THE
BEST WAY TO DEVELOP your career path is from within your current company.
This is true whether you want to change companies three months or six years
from now. In both cases, to really stand out, you will need to look
beyond what is asked of you by your supervisors, customers and peers to what
else needs to be done, and to that unique contribution you can make.
Because you are conducting this quest from within your current company,
we'll call it "intrapreneurship" -- but the skills, confidence and value you
develop will carry forward wherever you go.
These five steps will build your career portfolio as a corporate intrapreneur:
- Develop Your Intrapreneurial Attitude.
Your first step in seeing new possibilities within is to nurture an attitude that supports initiative. Outmoded concepts of your job as a "position" you "occupy" that comes with certain "entitlements" will have to go. Replace them with an assertion and a belief that your success in the workplace is what you make of it, that the opportunities for growth, development and achievement go hand-in-hand, and that those opportunities are present every day.
To help with this nurturing process, ask yourself often what you can do and have done to make your workplace a better one. - Develop An Intrapreneur's Analytical Skills.
Corporations tend to organize themselves into revenue centers and cost centers. Where does your work fall into that spectrum? If you work for a cost center, how can you reduce those costs, and how can the services you provide also serve to increase revenues? If you work for a revenue center, what can you do to increase those revenues even more, and how can you achieve that goal while decreasing costs?
Wherever you find yourself situated in the revenue-cost stream, search for ways to both increase revenues and decrease costs. When you find and implement them, these contributions will take on a golden glint that can be seen from the highest corporate altitudes. - Do Your Job, but Look Beyond its Boundaries.
Banish the thought that you should only do what is in your job description. Your job is to do your job, then to do other things that will help your company -- every day. Begin by examining your upstream and downstream workflow relationships. Who provides you with the information and tools you need to do your job and how could that process be improved?

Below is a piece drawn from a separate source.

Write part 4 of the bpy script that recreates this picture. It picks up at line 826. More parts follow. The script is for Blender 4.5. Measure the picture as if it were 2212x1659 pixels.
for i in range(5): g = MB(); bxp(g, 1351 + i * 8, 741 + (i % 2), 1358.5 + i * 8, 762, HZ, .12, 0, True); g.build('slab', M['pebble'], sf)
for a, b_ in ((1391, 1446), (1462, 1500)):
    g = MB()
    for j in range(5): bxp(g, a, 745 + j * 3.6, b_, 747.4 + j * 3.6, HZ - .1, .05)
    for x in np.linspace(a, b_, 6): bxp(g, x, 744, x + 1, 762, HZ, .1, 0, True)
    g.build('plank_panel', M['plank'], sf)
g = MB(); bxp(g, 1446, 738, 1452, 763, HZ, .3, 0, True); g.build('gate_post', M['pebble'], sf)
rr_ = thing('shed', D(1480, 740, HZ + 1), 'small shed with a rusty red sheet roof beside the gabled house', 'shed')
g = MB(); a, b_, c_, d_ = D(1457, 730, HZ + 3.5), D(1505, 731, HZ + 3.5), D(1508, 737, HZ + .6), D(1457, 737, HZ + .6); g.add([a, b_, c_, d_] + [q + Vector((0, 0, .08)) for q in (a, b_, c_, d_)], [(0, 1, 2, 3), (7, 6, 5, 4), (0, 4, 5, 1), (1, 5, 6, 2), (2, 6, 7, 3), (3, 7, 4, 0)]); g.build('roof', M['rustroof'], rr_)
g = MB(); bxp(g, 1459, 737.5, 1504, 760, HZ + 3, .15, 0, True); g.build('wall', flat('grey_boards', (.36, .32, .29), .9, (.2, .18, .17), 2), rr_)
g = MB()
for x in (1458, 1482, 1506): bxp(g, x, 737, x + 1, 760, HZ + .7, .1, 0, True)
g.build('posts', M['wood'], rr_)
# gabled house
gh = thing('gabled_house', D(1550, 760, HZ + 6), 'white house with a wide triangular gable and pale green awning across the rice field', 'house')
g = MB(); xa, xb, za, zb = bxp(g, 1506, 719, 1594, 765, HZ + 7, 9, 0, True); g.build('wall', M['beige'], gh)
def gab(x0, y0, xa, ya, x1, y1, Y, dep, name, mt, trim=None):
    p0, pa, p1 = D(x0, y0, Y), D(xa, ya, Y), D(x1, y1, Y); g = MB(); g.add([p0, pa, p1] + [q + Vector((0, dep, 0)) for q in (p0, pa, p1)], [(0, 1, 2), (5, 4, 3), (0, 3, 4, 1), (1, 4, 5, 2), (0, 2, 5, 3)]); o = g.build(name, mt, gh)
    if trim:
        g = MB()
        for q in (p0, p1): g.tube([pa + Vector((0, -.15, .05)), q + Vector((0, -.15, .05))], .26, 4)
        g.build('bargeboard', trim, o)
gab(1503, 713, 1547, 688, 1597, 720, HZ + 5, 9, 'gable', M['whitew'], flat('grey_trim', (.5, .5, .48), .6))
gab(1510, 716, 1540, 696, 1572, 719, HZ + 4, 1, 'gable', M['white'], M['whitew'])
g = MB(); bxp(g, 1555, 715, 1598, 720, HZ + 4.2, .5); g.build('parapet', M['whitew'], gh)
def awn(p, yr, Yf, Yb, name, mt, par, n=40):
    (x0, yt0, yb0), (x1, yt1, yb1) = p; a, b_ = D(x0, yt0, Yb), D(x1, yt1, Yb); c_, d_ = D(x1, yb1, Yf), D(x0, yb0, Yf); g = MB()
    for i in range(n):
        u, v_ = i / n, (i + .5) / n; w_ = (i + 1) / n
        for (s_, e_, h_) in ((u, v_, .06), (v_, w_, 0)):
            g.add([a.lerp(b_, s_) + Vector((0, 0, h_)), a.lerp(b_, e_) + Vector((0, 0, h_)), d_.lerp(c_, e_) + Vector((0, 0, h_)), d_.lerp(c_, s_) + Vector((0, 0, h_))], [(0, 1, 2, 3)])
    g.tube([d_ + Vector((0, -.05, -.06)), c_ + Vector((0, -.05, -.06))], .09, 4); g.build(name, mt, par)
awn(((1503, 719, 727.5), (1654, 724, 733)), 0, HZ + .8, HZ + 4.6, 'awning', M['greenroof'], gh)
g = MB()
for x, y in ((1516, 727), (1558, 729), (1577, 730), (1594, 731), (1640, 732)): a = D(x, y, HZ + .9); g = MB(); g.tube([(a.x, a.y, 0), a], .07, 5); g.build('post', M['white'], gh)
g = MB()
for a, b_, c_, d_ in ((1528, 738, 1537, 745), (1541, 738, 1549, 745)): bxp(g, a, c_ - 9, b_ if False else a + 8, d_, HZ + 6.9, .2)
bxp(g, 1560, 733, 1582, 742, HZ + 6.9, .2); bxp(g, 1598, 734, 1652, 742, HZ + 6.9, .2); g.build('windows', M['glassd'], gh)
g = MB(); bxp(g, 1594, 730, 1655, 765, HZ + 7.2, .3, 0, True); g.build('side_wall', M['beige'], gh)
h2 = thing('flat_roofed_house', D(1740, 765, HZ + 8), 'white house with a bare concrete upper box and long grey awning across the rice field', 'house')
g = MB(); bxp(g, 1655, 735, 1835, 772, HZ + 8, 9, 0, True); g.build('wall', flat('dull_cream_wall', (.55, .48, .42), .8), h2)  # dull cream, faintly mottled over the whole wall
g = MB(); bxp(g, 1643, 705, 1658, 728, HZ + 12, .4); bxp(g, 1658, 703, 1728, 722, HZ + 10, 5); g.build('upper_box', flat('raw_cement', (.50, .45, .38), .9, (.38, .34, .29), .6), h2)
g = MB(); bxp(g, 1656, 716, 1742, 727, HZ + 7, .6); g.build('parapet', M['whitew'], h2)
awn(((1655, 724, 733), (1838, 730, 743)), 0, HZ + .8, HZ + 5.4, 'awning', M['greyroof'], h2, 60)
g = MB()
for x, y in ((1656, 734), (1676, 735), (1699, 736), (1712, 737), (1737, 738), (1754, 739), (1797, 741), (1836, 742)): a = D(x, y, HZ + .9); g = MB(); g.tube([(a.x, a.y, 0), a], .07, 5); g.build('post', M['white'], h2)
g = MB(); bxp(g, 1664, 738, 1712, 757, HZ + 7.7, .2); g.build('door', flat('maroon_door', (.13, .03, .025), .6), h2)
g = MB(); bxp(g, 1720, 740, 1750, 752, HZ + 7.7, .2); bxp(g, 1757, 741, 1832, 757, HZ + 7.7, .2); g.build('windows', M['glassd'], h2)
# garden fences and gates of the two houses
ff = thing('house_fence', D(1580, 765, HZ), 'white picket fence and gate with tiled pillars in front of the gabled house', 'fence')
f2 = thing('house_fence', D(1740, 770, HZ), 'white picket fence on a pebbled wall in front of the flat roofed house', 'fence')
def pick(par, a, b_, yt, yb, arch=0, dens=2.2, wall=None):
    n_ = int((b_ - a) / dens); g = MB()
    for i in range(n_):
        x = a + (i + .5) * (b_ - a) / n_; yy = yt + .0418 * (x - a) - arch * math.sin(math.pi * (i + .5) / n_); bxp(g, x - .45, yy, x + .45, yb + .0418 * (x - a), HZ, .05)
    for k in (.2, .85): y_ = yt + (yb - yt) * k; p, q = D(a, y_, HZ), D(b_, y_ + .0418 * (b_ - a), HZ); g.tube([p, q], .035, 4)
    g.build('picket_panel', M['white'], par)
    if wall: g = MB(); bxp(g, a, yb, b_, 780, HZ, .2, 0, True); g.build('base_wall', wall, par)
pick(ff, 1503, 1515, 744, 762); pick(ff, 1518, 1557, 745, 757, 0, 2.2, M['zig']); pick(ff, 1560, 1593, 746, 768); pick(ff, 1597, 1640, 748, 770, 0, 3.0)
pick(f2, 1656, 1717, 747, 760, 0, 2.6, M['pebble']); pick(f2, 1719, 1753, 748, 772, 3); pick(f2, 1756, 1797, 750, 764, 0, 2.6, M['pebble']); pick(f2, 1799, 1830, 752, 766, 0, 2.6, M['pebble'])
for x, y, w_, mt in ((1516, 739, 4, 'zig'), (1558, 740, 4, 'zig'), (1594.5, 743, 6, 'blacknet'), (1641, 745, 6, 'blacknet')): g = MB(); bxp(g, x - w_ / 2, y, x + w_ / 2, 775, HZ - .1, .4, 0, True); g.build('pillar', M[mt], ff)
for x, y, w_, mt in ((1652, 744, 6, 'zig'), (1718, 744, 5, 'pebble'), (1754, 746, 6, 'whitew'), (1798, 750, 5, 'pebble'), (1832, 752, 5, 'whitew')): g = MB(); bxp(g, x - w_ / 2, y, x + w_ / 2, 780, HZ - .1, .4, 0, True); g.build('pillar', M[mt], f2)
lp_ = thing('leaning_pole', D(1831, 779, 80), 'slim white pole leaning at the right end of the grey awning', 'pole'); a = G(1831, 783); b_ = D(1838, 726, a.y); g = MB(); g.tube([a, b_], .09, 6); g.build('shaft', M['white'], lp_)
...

Who are the "customers" for your services within the company and how can you help them become more productive?
But don't stop there. Look at your department as a whole and at other departments. As you begin to apply your intrapreneur's analytical skills, you'll be surprised at the opportunities for contribution you'll see. - Do Your Homework.
Don't expect that just because you come up with an idea, it will automatically be implemented. For adoption to happen in a corporate environment, three conditions must be met:
- Practicality. You must have worked out the details and have tested that the idea can be put into practice. Then you need to have the numbers that prove its efficacy.
- Scalability. You'll need to be able to show that your idea will work on a large enough scale to make a significant difference to your department or company.
- Acceptability. The improvement you propose must push the envelope, but not so far that it operates outside the realm of acceptable business practice or the boundaries of the corporate culture in which you work.
- Ask Questions; Take Risks; Document Your Results.
When you see a process or procedure you think could be improved, find diplomatic ways to ask the questions that will put you on the trail of a solution. You will have to take on some level of risk in order to achieve a successful result, but you can minimize its downside by meeting the three conditions outlined in item #4. Then do the documentation necessary to (1) establish your role in creating the solution; and, (2) assign a quantitative (and monetary) value to its impact on the problem it was designed to solve.
The late United Nations Secretary-General Dag Hammarskjöld once said, "The next task is the measure of your strength." When you take personal responsibility for finding it, there is always a next task, a new challenge, a unique test, and always a fresh opportunity for intrapreneurial accomplishment. Properly documented, these achievements become your golden portfolio, a coin that is equally valuable in your current company and in any other companies that fall within the trajectory of your career.